WHAT IS EXPECTED: Your task is to print, exactly and only, the lines from the start of the entries below through the line with "build('label_lettering', mb, M_red, bt)". Include both ends, but skip the pictures.

DATA FOR THE TASK:
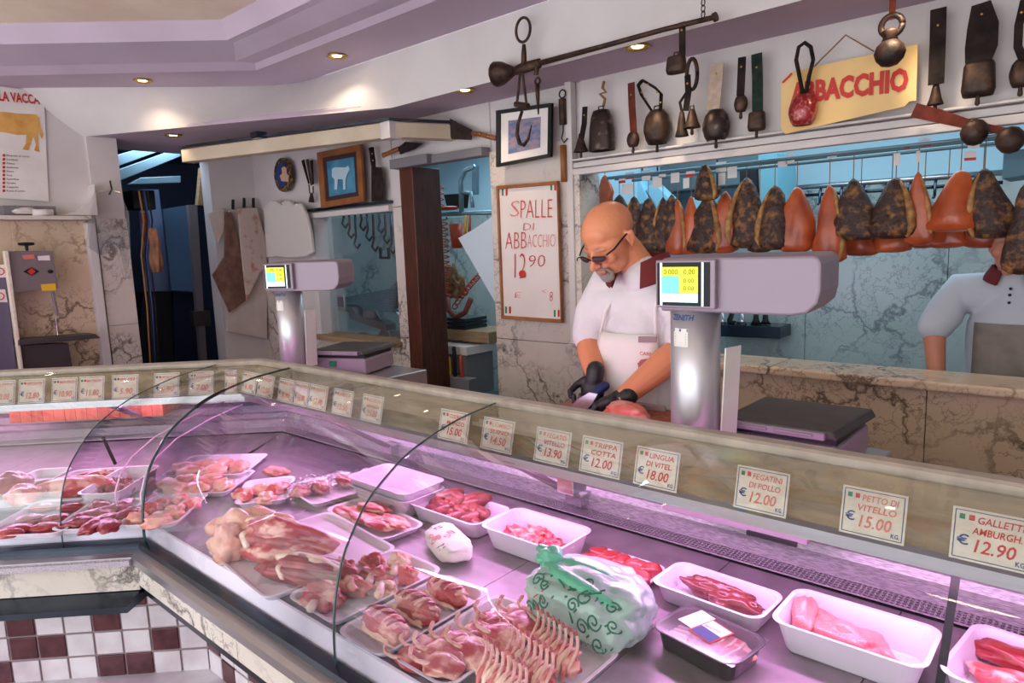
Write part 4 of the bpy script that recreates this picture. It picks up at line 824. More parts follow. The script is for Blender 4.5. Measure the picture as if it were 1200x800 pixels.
# black tray contents
t = thing('packed_ribs', (-.538, 1.14, DZ+.006), 'rib meat packed under film in the black tray', 'meat', None, -.16)
build('lean', blobmb((.02, 0, .016), (.062, .046, .018), None, .1, 1.8, 4, power=.8), MT_roast, t, local=True, smooth=True, fix=False)
for k in range(4): build('fat_stripe', MB().capsule([(.0+.018*k, -.03, .028), (.012+.018*k, .0, .036), (.004+.018*k, .03, .03)], .0028, 6), MT_fat, t, local=True, smooth=True)
for k in range(3): build('bone_end', MB().capsule([(-.065, -.03+.014*k, .022), (-.03, -.034+.014*k, .03)], .005, 8), MT_bone, t, local=True, smooth=True)
bt = [o for o in bpy.data.objects if o.name.startswith('black_tray')][0]; c_, s_ = cos(-.16), sin(-.16)
fx = lambda x, y, z: (-.538+x*c_-y*s_, 1.14+x*s_+y*c_, z)
build('film', MB().prism([fx(-.09, -.061, .9045), fx(.09, -.061, .9045), fx(.09, .061, .9045), fx(-.09, .061, .9045)], [fx(-.09, -.061, .9052), fx(.09, -.061, .9052), fx(.09, .061, .9052), fx(-.09, .061, .9052)]), M_film, bt)
lz = .9056
def card(x0, x1, y0, y1, z, m, name, par, sk=.35): 
    R2 = lambda x, y: fx(x*cos(sk)-y*sin(sk), x*sin(sk)+y*cos(sk), z); build(name, MB().prism([R2(x0, y0), R2(x1, y0), R2(x1, y1), R2(x0, y1)], [tuple(np.array(R2(a, b))+[0, 0, .0005]) for a, b in ((x0, y0), (x1, y0), (x1, y1), (x0, y1))]), m, par); return R2
card(-.066, -.028, -.018, .045, lz, M_paper, 'white_label', bt, -.2); card(-.028, .028, -.026, .038, lz, M_red, 'label_border', bt, -.2)
card(-.025, .025, -.023, .006, lz+.0006, M_blue, 'label_blue', bt, -.2); card(-.025, .025, .006, .035, lz+.0006, M_paper, 'label_white', bt, -.2)
mb = MB()
for k in range(4): text_mb('BRACIOLE', fx(-.018, .012+.0 -.0*k, lz+.0008), (c_, s_, 0), (-s_, c_, 0), .006, width=.034, mb=mb) if k == 0 else None
build('label_lettering', mb, M_red, bt)
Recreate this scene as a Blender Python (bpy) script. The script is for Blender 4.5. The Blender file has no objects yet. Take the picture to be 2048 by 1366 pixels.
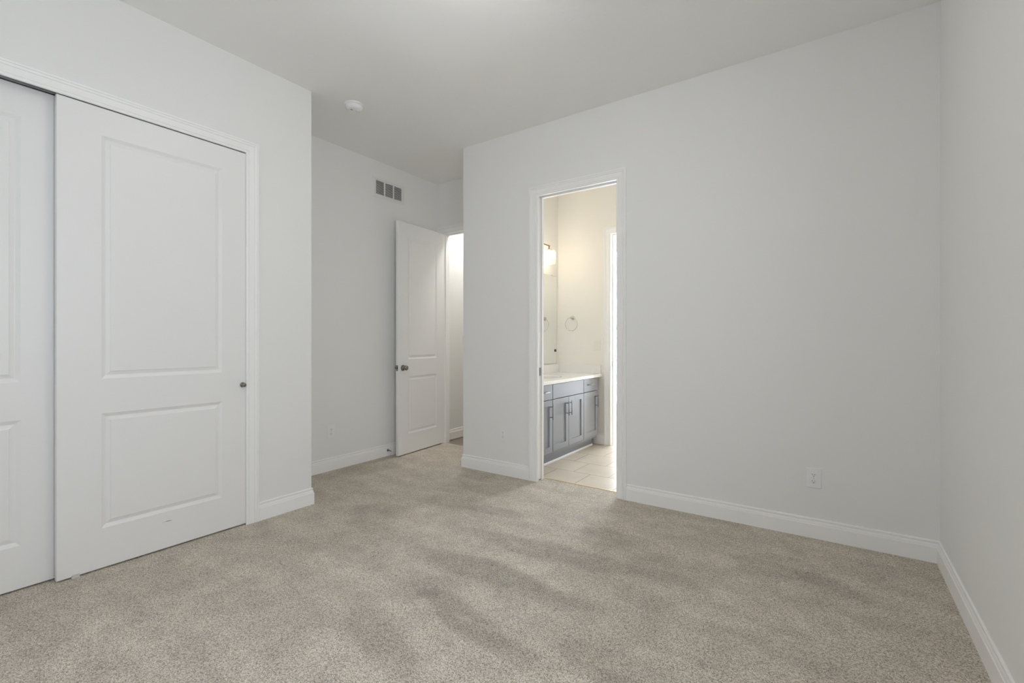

EXERCISE OUTPUT:
Write part 4 of the bpy script that recreates this picture. It picks up at line 824. More parts follow. The script is for Blender 4.5. Measure the picture as if it were 1200x800 pixels.
# black tray contents
t = thing('packed_ribs', (-.538, 1.14, DZ+.006), 'rib meat packed under film in the black tray', 'meat', None, -.16)
build('lean', blobmb((.02, 0, .016), (.062, .046, .018), None, .1, 1.8, 4, power=.8), MT_roast, t, local=True, smooth=True, fix=False)
for k in range(4): build('fat_stripe', MB().capsule([(.0+.018*k, -.03, .028), (.012+.018*k, .0, .036), (.004+.018*k, .03, .03)], .0028, 6), MT_fat, t, local=True, smooth=True)
for k in range(3): build('bone_end', MB().capsule([(-.065, -.03+.014*k, .022), (-.03, -.034+.014*k, .03)], .005, 8), MT_bone, t, local=True, smooth=True)
bt = [o for o in bpy.data.objects if o.name.startswith('black_tray')][0]; c_, s_ = cos(-.16), sin(-.16)
fx = lambda x, y, z: (-.538+x*c_-y*s_, 1.14+x*s_+y*c_, z)
build('film', MB().prism([fx(-.09, -.061, .9045), fx(.09, -.061, .9045), fx(.09, .061, .9045), fx(-.09, .061, .9045)], [fx(-.09, -.061, .9052), fx(.09, -.061, .9052), fx(.09, .061, .9052), fx(-.09, .061, .9052)]), M_film, bt)
lz = .9056
def card(x0, x1, y0, y1, z, m, name, par, sk=.35): 
    R2 = lambda x, y: fx(x*cos(sk)-y*sin(sk), x*sin(sk)+y*cos(sk), z); build(name, MB().prism([R2(x0, y0), R2(x1, y0), R2(x1, y1), R2(x0, y1)], [tuple(np.array(R2(a, b))+[0, 0, .0005]) for a, b in ((x0, y0), (x1, y0), (x1, y1), (x0, y1))]), m, par); return R2
card(-.066, -.028, -.018, .045, lz, M_paper, 'white_label', bt, -.2); card(-.028, .028, -.026, .038, lz, M_red, 'label_border', bt, -.2)
card(-.025, .025, -.023, .006, lz+.0006, M_blue, 'label_blue', bt, -.2); card(-.025, .025, .006, .035, lz+.0006, M_paper, 'label_white', bt, -.2)
mb = MB()
for k in range(4): text_mb('BRACIOLE', fx(-.018, .012+.0 -.0*k, lz+.0008), (c_, s_, 0), (-s_, c_, 0), .006, width=.034, mb=mb) if k == 0 else None
build('label_lettering', mb, M_red, bt)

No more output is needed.